All of a sudden, people all over the world could actually hear all sorts of nature sounds.

Now, imagine what that was like at ocean level. Scientists observed an unprecedented level of silence, due to all types of shipping coming to a halt. In fact, the International Quiet Ocean Experiment (IQOE) project, which had been studying the impact of human sound on marine life since 2015, observed such profound changes during this time, that it designated 2020 “International Year of the Quiet Ocean”.

Since commercial shipping is one of the biggest factors that increase ocean noise, next to energy exploration and recreational boating, it’s vital for ship manufacturers to integrate green technologies, and the good news is that it’s actually possible to reduce ocean noise. A great example of this is the first product carrier to receive a “Silent-E” notation, which certifies that the ship does not go beyond “average to moderate” noise levels. Passenger ships have gotten this certification before, but the fact that a cargo ship received it marks a premiere in the shipping industry.

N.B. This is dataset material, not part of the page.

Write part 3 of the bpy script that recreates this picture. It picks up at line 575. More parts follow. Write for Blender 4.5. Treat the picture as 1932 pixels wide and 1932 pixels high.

Launched by Korean shipbuilder Hyundai Samho Heavy Industries (HSHI), this ship is designed to comply to eco-friendly and low-noise criteria that are becoming more and more important for shipping companies worldwide. In fact, the International Maritime Organization (IMO) is on its way to establishing official criteria for regulating underwater noise levels. According to HSHI, major ship-owning companies are the ones who request that shipbuilders integrate green technologies into their ships and the Korean ship manufacturer is one of those who apply environmental, social and governance (ESG) practices to their operations.

Let’s hope that the HSHI minimal-noise product carrier will be followed by many more commercial ships that support marine life.